Synergistic Integration of a Zirconia Field‐Homogenizer and a COF Ion‐Regulator for Ultrastable Zinc Metal Anodes

The practical deployment of aqueous zinc-ion batteries is impeded by rampant zinc dendrite growth and parasitic water-induced side reactions. To address these challenges, we propose a new interfacial design paradigm through an artificial protective layer comprising a spherical ZrO2-COF (ZrCOF) organic-inorganic hybrid. In this configuration, the ZrO2 component homogenizes the interfacial electric field via the Maxwell-Wagner polarization effect, while the COF skeleton facilitates rapid Zn2+ flux through its ordered nanochannels and zinc-affinity sites. This synergistic interplay ensures regulated desolvation and uniform deposition of zinc, thereby effectively suppressing dendrite formation and corrosive reactions.
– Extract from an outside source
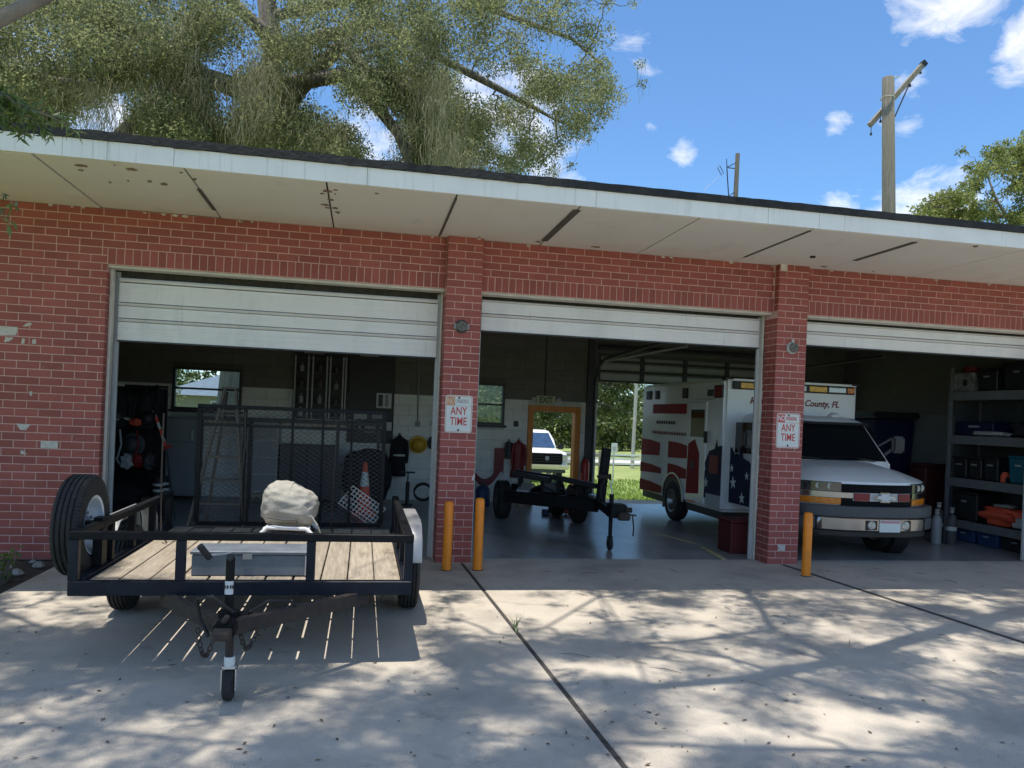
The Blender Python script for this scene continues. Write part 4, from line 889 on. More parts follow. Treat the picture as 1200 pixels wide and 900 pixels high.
# ------------------------------------------------------------------ middle bay contents
es = thing('exit_sign', 'dull yellow green exit sign over the orange door frame', 'exit sign', (2.625, 5.95, 1.92))
MB().box(2.44, 2.82, 5.93, 5.995, 1.925, 2.09).build('housing', M['exit'], es, bevel=.006)
text('lettering', 'EXIT', .155, M['green'], es, (2.63, 5.927, 2.008), sx=.85, bold=.004)
for x in (2.38, 2.88): MB().lathe((x, 5.94, 2.03), (0, -1, -.3), [(0, .03), (.05, .045), (.055, .0)], 14).build('lamp', M['lgrey'], es, smooth=40)
def loopy(name, pts, r, m, label, cat, n=8):
    return tag(MB().tube(pts, r, n).build(name, m, None, smooth=60), label, cat)
sw_ = [(1.20+.62*t, 5.93, .70-.28*math.sin(PI*min(1, t*1.05))+.05*t) for t in np.linspace(0, 1, 18)]
bn = thing('fire_bunting', 'red and white bunting swagged low along the back wall under the window', 'bunting', (1.5, 5.93, .5))
f = MB()
for i in range(17):
    a, b = Vector(sw_[i]), Vector(sw_[i+1]); f.add([a, b, b-Vector((0, .03, .15)), a-Vector((0, .03, .15)), a+Vector((0, .02, 0)), b+Vector((0, .02, 0)), b-Vector((0, .01, .15)), a-Vector((0, .01, .15))], [(0, 1, 2, 3), (7, 6, 5, 4), (0, 4, 5, 1), (3, 2, 6, 7), (0, 3, 7, 4), (1, 5, 6, 2)])
f.build('red_band', M['dred'], bn, smooth=60)
f = MB()
for i in range(17):
    a, b = Vector(sw_[i])-Vector((0, .03, .15)), Vector(sw_[i+1])-Vector((0, .03, .15)); f.add([a, b, b-Vector((0, .02, .07)), a-Vector((0, .02, .07)), a+Vector((0, .015, 0)), b+Vector((0, .015, 0)), b-Vector((0, .005, .07)), a-Vector((0, .005, .07))], [(0, 1, 2, 3), (7, 6, 5, 4), (0, 4, 5, 1), (3, 2, 6, 7), (0, 3, 7, 4), (1, 5, 6, 2)])
f.build('white_band', M['swhite'], bn, smooth=60)
MB().box(1.66, 1.84, 5.90, 5.94, .55, 1.05).build('tail', M['dred'], bn)
coat(1.93, 5.92, 1.2, .34, .14, M['dgrey'], 'small dark cloth on a hook between the bunting and the red cloth', cat='cloth', name='hanging_cloth')
coat(2.12, 5.90, 1.22, .72, .26, M['dred'], 'dark red cloth hanging left of the orange door frame', cat='cloth', name='hanging_cloth')
MB_ = MB().box(2.06, 2.32, 5.5, 5.52, .24, .5).box(2.06, 2.09, 5.4, 5.62, 0, .24).box(2.29, 2.32, 5.4, 5.62, 0, .24).box(2.06, 2.32, 5.5, 5.52, .06, .1)
tag(MB_.build('folding_sign', M['exit'], None), 'small pale yellow folding floor stand left of the orange door frame', 'floor sign')
wj = thing('water_jug', 'blue water jug on the floor beside the big black tyre', 'jug', (1.36, 5.3, 0))
MB().lathe((1.36, 5.3, 0), (0, 0, 1), [(0, .13), (.02, .135), (.30, .135), (.36, .09), (.39, .035)], 20).build('body', M['blue'], wj, smooth=40); MB().lathe((1.36, 5.3, .39), (0, 0, 1), [(0, .036), (.05, .036)], 12).build('cap', M['dgrey'], wj)
fe = thing('fire_extinguisher', 'red fire extinguisher on the wall right of the orange door frame', 'fire extinguisher', (3.50, 5.85, .45))
MB().lathe((3.45, 5.85, .45), (0, 0, 1), [(0, .07), (.01, .085), (.36, .085), (.43, .05), (.45, .025)], 20).build('cylinder', M['red'], fe, smooth=40)
MB().box(3.42, 3.50, 5.82, 5.88, .90, .95).bar((3.47, 5.85, .95), (3.58, 5.82, 1.0), .02, .02).build('valve', M['dgrey'], fe); MB().tube([(3.42, 5.83, .92), (3.36, 5.8, .8), (3.36, 5.79, .62)], .012, 6).build('hose', M['black'], fe)
jb = thing('floor_jack', 'red floor jack under the black trailer frame', 'jack', (2.5, 4.2, 0))
MB().box(2.38, 2.72, 4.1, 4.4, .04, .12).build('body', M['dred'], jb, bevel=.015); MB().lathe((2.55, 4.25, .12), (0, 0, 1), [(0, .05), (.05, .045)], 14).build('saddle', M['dgrey'], jb)
for x in (2.40, 2.70):
    for y in (4.13, 4.37): MB().lathe((x, y, .03), (0, 1, 0), [(-.015, .03), (.015, .03)], 12).build('caster', M['black'], jb)
tag(MB().box(2.22, 2.32, 4.1, 4.2, 0, .1).build('wheel_chock', M['blue'], None, bevel=.01), 'small blue block on the floor left of the red floor jack', 'block')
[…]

As a result, the ZrCOF@Zn symmetric cell achieves exceptional cycling stability over 2000 h at 1 mA cm-2 and 1 mAh cm-2. When paired with an I2 cathode, the full cell delivers a high specific capacity, outstanding rate performance, and a prolonged lifespan of 10 000 cycles at 5 A g-1. The excellent performance of the assembled pouch cell further confirms its practical potential. This work not only elucidates the synergistic stabilization mechanism of organic-inorganic hybrid interphases, but also establishes a versatile design paradigm for developing advanced zinc-metal batteries capable of meeting real-world application requirements.